Adapt without becoming random. Prof. Laercio also makes a critical point: curriculum is not a prison. He watches what his team lacks and adjusts forward. A plan does not mean you never pivot. It means pivots are intentional. This is the difference between adapting and improvising. Adapting is targeted evolution. Improvisation is ad-hoc and demands talent unfairly.
Managing Multiple Hats Is Not Optional
Prof. Laercio is clear that the job is not just teaching.
To run a gym, you are constantly switching roles: teaching white belts, coaching advanced students, selling memberships, listening to clients, handling admin, running the front desk, going home to be a parent and a spouse.
He frames it in a way that matters: it is not balance in the sense of equal time. It is management. Some weeks one role dominates. Some weeks another does. The skill is knowing which hat you are wearing and not letting the wrong role bleed into the next one.

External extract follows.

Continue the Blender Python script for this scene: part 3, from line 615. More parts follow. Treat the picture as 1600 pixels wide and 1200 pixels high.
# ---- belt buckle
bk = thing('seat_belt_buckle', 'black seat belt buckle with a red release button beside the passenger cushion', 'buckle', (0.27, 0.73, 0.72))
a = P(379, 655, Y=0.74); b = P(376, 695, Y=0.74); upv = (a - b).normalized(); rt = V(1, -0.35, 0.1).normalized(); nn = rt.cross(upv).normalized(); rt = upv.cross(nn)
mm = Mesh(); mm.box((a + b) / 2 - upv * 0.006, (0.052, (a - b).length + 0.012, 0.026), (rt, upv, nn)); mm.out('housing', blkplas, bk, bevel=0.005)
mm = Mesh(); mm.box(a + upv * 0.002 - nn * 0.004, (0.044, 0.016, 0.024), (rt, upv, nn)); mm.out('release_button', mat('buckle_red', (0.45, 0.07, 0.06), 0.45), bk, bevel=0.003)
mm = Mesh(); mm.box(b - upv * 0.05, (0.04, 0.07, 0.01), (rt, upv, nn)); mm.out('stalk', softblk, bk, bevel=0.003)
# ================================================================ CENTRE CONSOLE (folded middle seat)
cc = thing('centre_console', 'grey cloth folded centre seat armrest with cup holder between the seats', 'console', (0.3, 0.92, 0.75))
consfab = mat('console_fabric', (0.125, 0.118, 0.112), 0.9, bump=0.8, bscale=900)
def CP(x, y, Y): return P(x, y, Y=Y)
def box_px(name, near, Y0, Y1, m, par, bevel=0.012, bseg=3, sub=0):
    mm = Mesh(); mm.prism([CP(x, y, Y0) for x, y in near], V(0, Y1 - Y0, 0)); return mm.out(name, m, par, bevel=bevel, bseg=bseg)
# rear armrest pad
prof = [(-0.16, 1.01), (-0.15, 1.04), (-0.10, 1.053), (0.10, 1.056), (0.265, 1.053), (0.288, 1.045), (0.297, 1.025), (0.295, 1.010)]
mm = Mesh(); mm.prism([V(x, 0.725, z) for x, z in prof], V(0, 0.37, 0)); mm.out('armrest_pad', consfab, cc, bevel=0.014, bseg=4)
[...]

This is where a lot of gyms quietly fail.
An owner who only wants to be a coach often neglects the sales and admin required to keep the place open. That neglect has consequences that eventually bleed into the quality of training available. On the other side, an owner who only wants to run a business often lets the mat culture drift.
Retention is a reflection of whether the operator accepts the full job.
Systems Require Creativity, Not Rigidity
A common misunderstanding is that systems make gyms sterile.
Professor Laercio frames it differently: you need creativity to build a system in the first place, and intelligence to keep it evolving. The system isn't the limit, it is the framework. How you scale your framework is up to you.
Inside that framework, you can coach, experiment, and adjust. Without the container, everything is reaction-based.
The irony is that rigid gyms are often the ones without systems. They are rigid in ego, not structure.
A well-designed system can give you more freedom in the end.
In Conclusion
Many gyms talk about community. Professor Laercio is focused on operations. The culture and the community will evolve as a result.
Curriculum is culture.
If your curriculum is random, your culture will be too.